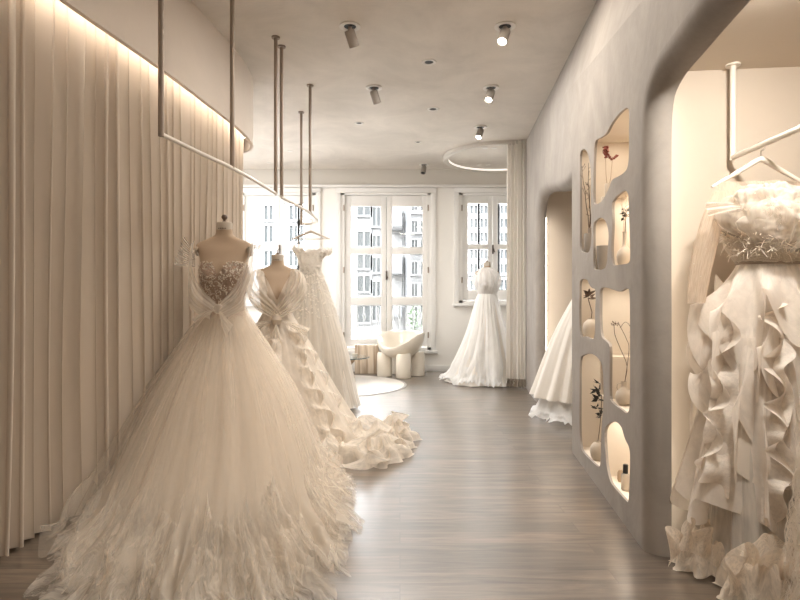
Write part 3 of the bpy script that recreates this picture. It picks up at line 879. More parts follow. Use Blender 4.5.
# small ruffle of tulle peeking out at the right of the hem
hp = lambda px, py: (XY(px, EYE * F / (py - 300)), EYE * F / (py - 300))
def puff(name, cx, cy, rx, ry, hgt, m, parent, seed=0, rz=0, n=70, edge=.5, freq=5.0, base=.006):
    """a crumpled mound of sheer cloth resting on the floor, open folds"""
    cr, sr = math.cos(rz), math.sin(rz)
    def fn(u, v):
        a = 2 * PI * u; r = v
        c, s = math.cos(a), math.sin(a)
        q = r * (1 + .22 * nz(c * 1.5 + seed, s * 1.5, 0) + .16 * r * math.sin(a * 9 + seed + 2 * nz(c, s, seed)))
        x, y = c * q * rx, s * q * ry
        dome = (1 - r ** 2.4)
        z = base + hgt * (dome * .55 + edge * (.35 + .65 * dome) * max(0, ridge(x / rx * freq * .3 + seed, y / ry * freq * .3, seed)) ** 2)
        z += hgt * .22 * nz(x / rx * freq + seed, y / ry * freq, 3)
        if r > .93: z = base + (z - base) * .25
        tw = .25 * nz(x * 4, y * 4, seed + 8) * rx
        return Vector((cx + (x + tw) * cr - y * sr, cy + (x + tw) * sr + y * cr, max(base, z)))
    return grid(name, fn, n, n // 2, m, parent, closed=True, uvs=(4, 2))
SKEW = 0.0
x, y = hp(345, 492); puff('tulle_ruffle', x - .05, y, .13, .12, .09, M['heap'], G1, 3.3)

# the crossed shoulder wraps of sheer tulle, knotted at the waist
def wrap(side, parent):
    def P_(x, y, z): return T1(Vector((x * side, y, z)))
    inner = [P_(.185, -.02, 1.48), P_(.178, -.08, 1.40), P_(.158, -.15, 1.29), P_(.10, -.165, 1.17), P_(.01, -.15, 1.075)]
    outer = [P_(.21, .02, 1.45), P_(.215, -.03, 1.34), P_(.20, -.09, 1.18), P_(.17, -.17, 1.05), P_(.04, -.20, .975)]
    def fn(u, v):
        a, b = path_at(inner, u), path_at(outer, u)
        p = a.lerp(b, v)
        fl = (math.sin(v * PI * 5 + u * 2) * .008 + math.sin(v * PI * 13 + u * 3) * .003) * (1 - u * .6)
        return p + Vector((0, -.03 * math.sin(v * PI) - fl - .01, fl * .4))
    grid('shoulder_wrap', fn, 40, 40, M['tulle2'], parent, uvs=(1, 2))
    # fanned pleats at the tip
    if side < 0:
        mb = MB()
        for k in range(12):
            t0 = P_(.185 + .01 * nz(k, 1), -.03, 1.33 + .008 * k); dd = Vector((-.115 + .005 * k, -.03, .0 + .008 * k)) * (1 + .15 * nz(k * 1.7, 3))
            w_ = Vector((.006, 0, -.02))
            mb.add([t0, t0 + dd + w_ * .5, t0 + dd - w_ * .5, t0 + w_], [(0, 1, 2, 3)])
        mb.out('pleated_tip', M['tulle1'], parent)
    else:
        mb = MB()
        for k in range(10):
            t0 = P_(.19, -.04, 1.36 + .012 * k); dd = Vector((.05 + .004 * k, -.02, .07))
            w_ = Vector((.004, 0, -.015))
            mb.add([t0, t0 + dd + w_ * .5, t0 + dd - w_ * .5, t0 + w_], [(0, 1, 2, 3)])
        mb.out('pleated_tip', M['tulle1'], parent)
wrap(-1, G1); wrap(1, G1)
def fan(name, k0, ta, tb, pl, am, m, parent, nu=26, nv=40):
    k0, ta, tb = Vector(k0), Vector(ta), Vector(tb)
    nn = ta.cross(tb).normalized()
    if nn.y > 0: nn = -nn
    def fn(u, v):
        return k0 + (ta.lerp(tb, v)) * u + nn * (am * u * math.sin(v * pl * 2 * PI) + .03 * math.sin(u * PI))
    return grid(name, fn, nu, nv, m, parent, uvs=(1, 3))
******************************
▶ DIRECTIVE
Omitting all images, print the listing exactly.

▶ ANSWER
Write part 3 of the bpy script that recreates this picture. It picks up at line 879. More parts follow. Use Blender 4.5.
# small ruffle of tulle peeking out at the right of the hem
hp = lambda px, py: (XY(px, EYE * F / (py - 300)), EYE * F / (py - 300))
def puff(name, cx, cy, rx, ry, hgt, m, parent, seed=0, rz=0, n=70, edge=.5, freq=5.0, base=.006):
    """a crumpled mound of sheer cloth resting on the floor, open folds"""
    cr, sr = math.cos(rz), math.sin(rz)
    def fn(u, v):
        a = 2 * PI * u; r = v
        c, s = math.cos(a), math.sin(a)
        q = r * (1 + .22 * nz(c * 1.5 + seed, s * 1.5, 0) + .16 * r * math.sin(a * 9 + seed + 2 * nz(c, s, seed)))
        x, y = c * q * rx, s * q * ry
        dome = (1 - r ** 2.4)
        z = base + hgt * (dome * .55 + edge * (.35 + .65 * dome) * max(0, ridge(x / rx * freq * .3 + seed, y / ry * freq * .3, seed)) ** 2)
        z += hgt * .22 * nz(x / rx * freq + seed, y / ry * freq, 3)
        if r > .93: z = base + (z - base) * .25
        tw = .25 * nz(x * 4, y * 4, seed + 8) * rx
        return Vector((cx + (x + tw) * cr - y * sr, cy + (x + tw) * sr + y * cr, max(base, z)))
    return grid(name, fn, n, n // 2, m, parent, closed=True, uvs=(4, 2))
SKEW = 0.0
x, y = hp(345, 492); puff('tulle_ruffle', x - .05, y, .13, .12, .09, M['heap'], G1, 3.3)

# the crossed shoulder wraps of sheer tulle, knotted at the waist
def wrap(side, parent):
    def P_(x, y, z): return T1(Vector((x * side, y, z)))
    inner = [P_(.185, -.02, 1.48), P_(.178, -.08, 1.40), P_(.158, -.15, 1.29), P_(.10, -.165, 1.17), P_(.01, -.15, 1.075)]
    outer = [P_(.21, .02, 1.45), P_(.215, -.03, 1.34), P_(.20, -.09, 1.18), P_(.17, -.17, 1.05), P_(.04, -.20, .975)]
    def fn(u, v):
        a, b = path_at(inner, u), path_at(outer, u)
        p = a.lerp(b, v)
        fl = (math.sin(v * PI * 5 + u * 2) * .008 + math.sin(v * PI * 13 + u * 3) * .003) * (1 - u * .6)
        return p + Vector((0, -.03 * math.sin(v * PI) - fl - .01, fl * .4))
    grid('shoulder_wrap', fn, 40, 40, M['tulle2'], parent, uvs=(1, 2))
    # fanned pleats at the tip
    if side < 0:
        mb = MB()
        for k in range(12):
            t0 = P_(.185 + .01 * nz(k, 1), -.03, 1.33 + .008 * k); dd = Vector((-.115 + .005 * k, -.03, .0 + .008 * k)) * (1 + .15 * nz(k * 1.7, 3))
            w_ = Vector((.006, 0, -.02))
            mb.add([t0, t0 + dd + w_ * .5, t0 + dd - w_ * .5, t0 + w_], [(0, 1, 2, 3)])
        mb.out('pleated_tip', M['tulle1'], parent)
    else:
        mb = MB()
        for k in range(10):
            t0 = P_(.19, -.04, 1.36 + .012 * k); dd = Vector((.05 + .004 * k, -.02, .07))
            w_ = Vector((.004, 0, -.015))
            mb.add([t0, t0 + dd + w_ * .5, t0 + dd - w_ * .5, t0 + w_], [(0, 1, 2, 3)])
        mb.out('pleated_tip', M['tulle1'], parent)
wrap(-1, G1); wrap(1, G1)
def fan(name, k0, ta, tb, pl, am, m, parent, nu=26, nv=40):
    k0, ta, tb = Vector(k0), Vector(ta), Vector(tb)
    nn = ta.cross(tb).normalized()
    if nn.y > 0: nn = -nn
    def fn(u, v):
        return k0 + (ta.lerp(tb, v)) * u + nn * (am * u * math.sin(v * pl * 2 * PI) + .03 * math.sin(u * PI))
    return grid(name, fn, nu, nv, m, parent, uvs=(1, 3))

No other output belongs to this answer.